In reflecting upon Death Valley as place, my astronomer’s mind goes back to the origin of the Earth: born in violence - initially a hot, molten mass heated by the collisions between km-size bodies that within a few million years or so built the earth. Over the next several hundred million years, the exterior of our planet cooled, forming a thin 'crust' above a thicker solid mantle, while the interior remained liquid, kept so by the energy released by the decay of radioactive isotopes. The slow convective motions in earth's interior forced the solid outer mantle to heave in some areas and sink in others, carrying the planet's outer crust along slowly moving currents. The faults and folds, broad basins and high mountain ranges in Death Valley bear witness to power of these processes. The miracle of Death Valley is that all this history -- its violence and majesty -- is laid out before us, preserved for a geological 'moment' by a climate too daunting for most flora that might hide or transform the past.
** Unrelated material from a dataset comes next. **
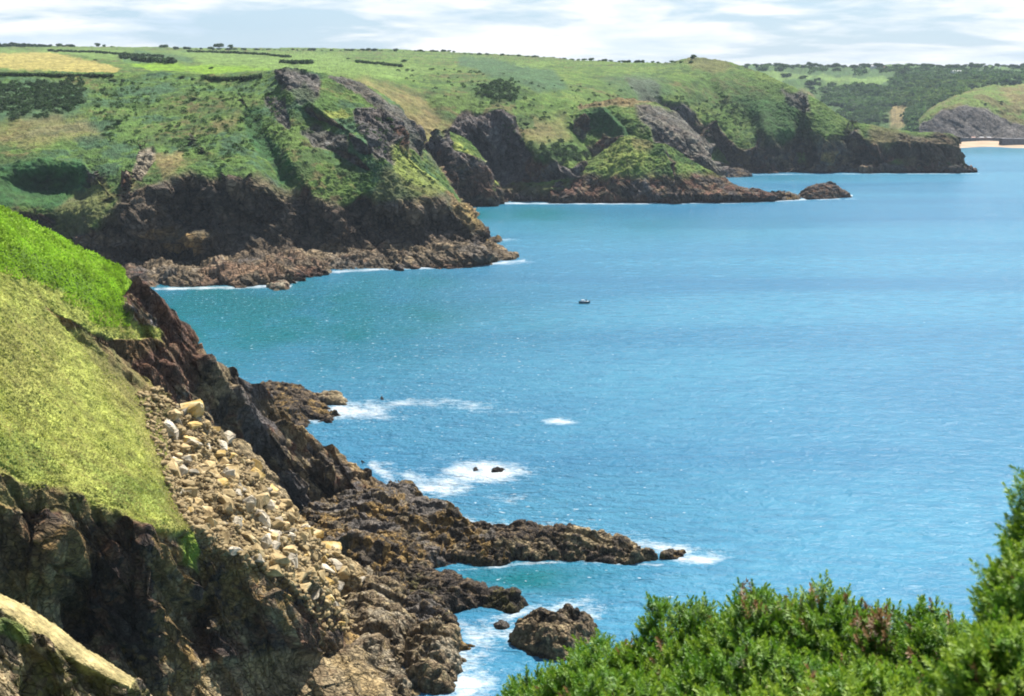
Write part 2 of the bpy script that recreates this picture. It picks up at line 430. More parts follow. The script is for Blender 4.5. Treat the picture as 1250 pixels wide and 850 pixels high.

Instead, we see not only geological forms that reveal historical events, but colors that seem almost unnatural: rich reds that tell us that iron, born in supernovae, has been oxidized in our life-giving atmosphere; that manganese, formed in the dying exteriors of red giant stars is revealed as deep purple oxides. That these sculptural forms and chromatic surprises can arrange themselves into patterns that humans might call 'beautiful' is perhaps the greatest miracle of all.